Learn how self-service saves in-house lawyers time
As an in-house legal professional, your ‘client’ is the business, so it’s vital the service you deliver meets its needs in a timely manner. Yet there’s a proportion of legal work that’s primed for the business to self-serve, with the potential to free up your time for higher-value, more strategic legal work.
It will be no surprise that tackling inefficiency and finding time savings were top of mind for in-house legal professionals surveyed in the 2022 In-house Legal Technology Report, with 40 percent spending over three hours per day dealing with back and forth with the business.
In this article you’ll learn:
- what legal self-service is;
- what types of legal tasks the business can self-serve;
- the benefits of legal self-service for the legal team and the business; and
- important considerations when designing self-service systems.
What is legal self-service?
Legal self-service is the use of legal technology, such as a legal workspace, for the automation of common workflows and processes. This enables colleagues in the wider business to action their own legal tasks, with no or minimal assistance from the legal team.
Often access to the legal tech is through a ‘legal front door’, for example a business portal or a hub.
Within the legal industry, self-service comes in many forms, including self-help FAQs, shared knowledge management, and contract creation of simple documents, for example NDAs, employment contracts, and terms of service.
What are the benefits of legal self-service?
Imagine how much time you could gain back in your day if your business colleagues were able to access legal knowledge and answer their own legal questions, or be able to create their own NDAs? Plus, working in challenging and recessionary times means there’s even more incentive to be smart about how your valuable time is spent.
When legal self-service is adopted as part of your wider legal operations efforts, the legal team and the business benefit because self-service:
- saves time — the wider business can access legal knowledge and create contracts without the need to involve legal;
- minimizes legal waste — no more bottlenecks or back and forth to collect complete information as business users can enter all details at the point of document or contract creation;
- optimizes productivity — legal has more time to spend on high-value, more rewarding strategic work;
- improves legal service delivery and the business’s experience with the legal department; and
- empowers the business to get involved with their own legal work and learn new skills.

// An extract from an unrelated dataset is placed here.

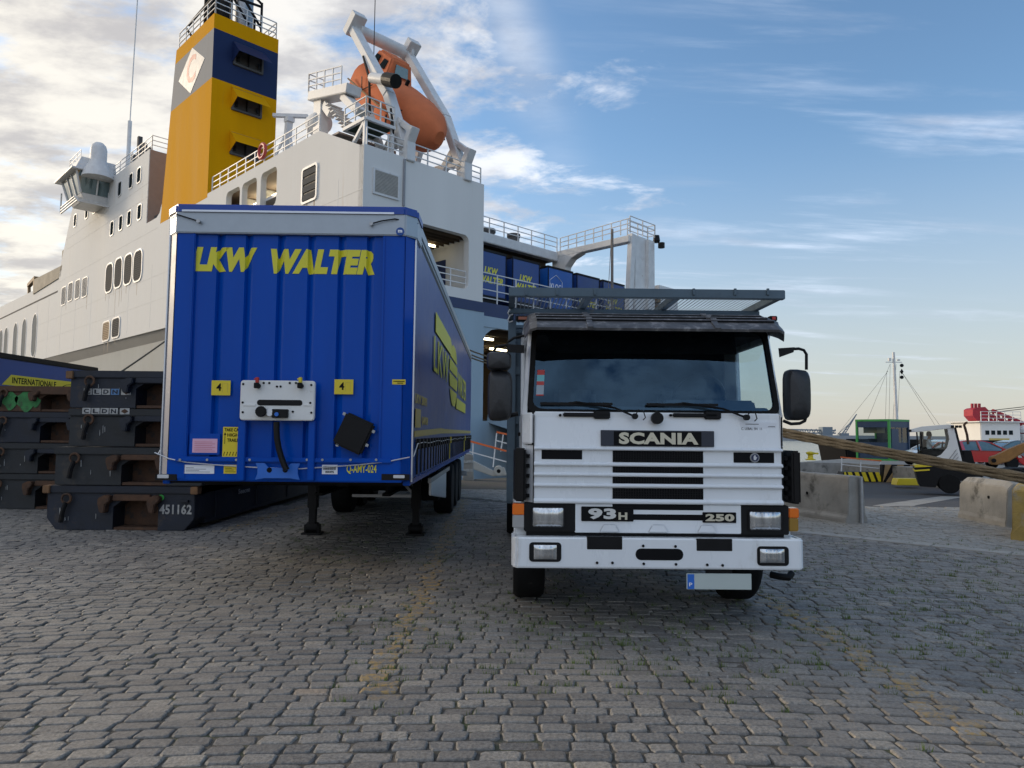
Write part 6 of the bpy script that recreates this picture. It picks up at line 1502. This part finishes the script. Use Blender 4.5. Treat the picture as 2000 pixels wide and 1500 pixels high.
m_carred = M('car_red', (.50, .012, .016), .22, var=.05, coat=1); m_carw = M('car_white', (.70, .71, .73), .25, var=.04, coat=1); m_carg = M('car_grey', (.16, .18, .20), .25, .2, var=.05, coat=1); m_card = M('car_dark_red', (.16, .02, .03), .25, var=.05, coat=1)
car((24.2, 37.2, 0.02), 0, m_carred, 'bright red hatchback just behind the white tractor cab')
car((24.9, 41.6, 0.02), 180, m_carw, 'white hatchback between the gate booth and the tractor cab')
car((31.0, 44.5, 0.02), 178, m_carg, 'silver grey hatchback beyond the bright red car')
car((34.3, 46.8, 0.02), 183, m_card, 'dark red car parked farthest back, by the white barge')
# ------------------------------------------------------------------ terminal tractor with driver
TT = Root((19.0, 31.0, -.86), -27)
tt = empty('terminal_tractor', (19.0, 31.0, -.86), -27, 'white and yellow terminal tractor numbered TT07 driving on the road', 'tractor')
def tp_(px, py): q = TT.hit(px, py, 1, 0); return (q.x, q.z)
def tprism(name, pts, y0, y1, mat, bevel=.015, parent=None):
    m = MB(); m.prism([tp_(*p) for p in pts], 1, y0, y1); return m.build(name, mat, parent or tt, bevel=bevel)
tprism('roof', [(1777, 839), (1800, 833), (1850, 829), (1864, 830), (1862, 836), (1800, 843), (1779, 844)], -.02, 1.7, m_wplate)
tprism('cab_side', [(1793, 893), (1826, 893), (1838, 888), (1850, 874), (1854, 858), (1850, 836), (1863, 835), (1880, 904), (1792, 904)], 0, .07, m_wplate)
tprism('cab_side', [(1793, 893), (1826, 893), (1838, 888), (1850, 874), (1854, 858), (1850, 836), (1863, 835), (1880, 904), (1792, 904)], 1.6, 1.67, m_wplate)
tprism('rear_window_frame', [(1863, 835), (1868, 835), (1885, 904), (1880, 904)], .05, 1.62, m_black, .006)
for a in ((1852, 899, 1868, 878), (1858, 900, 1870, 885), (1864, 901, 1872, 892)):
    m = MB(); p, q = tp_(a[0], a[1]), tp_(a[2], a[3]); m.beam((p[0], -.004, p[1]), (q[0], -.004, q[1]), .01, .05, (0, 1, 0)); m.build('cab_crease', m_louv, tt)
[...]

Three important considerations when designing your legal self-service system
- Balance repeatability vs risk, taking into account the business’s risk appetite
- Educate the business, especially about when and how to use the self-service options
- Make the self-service tools easily accessible, user-friendly, and seamless
Keeping these three points in mind means your self-service system will be well-utilized by the business, saving you time and ensuring a high ROI for your legal technology.
“Remember, it’s not always necessary for legal to cast an eye over every legal task — legal doesn’t have to dot every ‘i’ and cross every ‘t’. When a selection of the legal tasks is available to the wider business as a self-serve option, everyone in the business wins some time back.”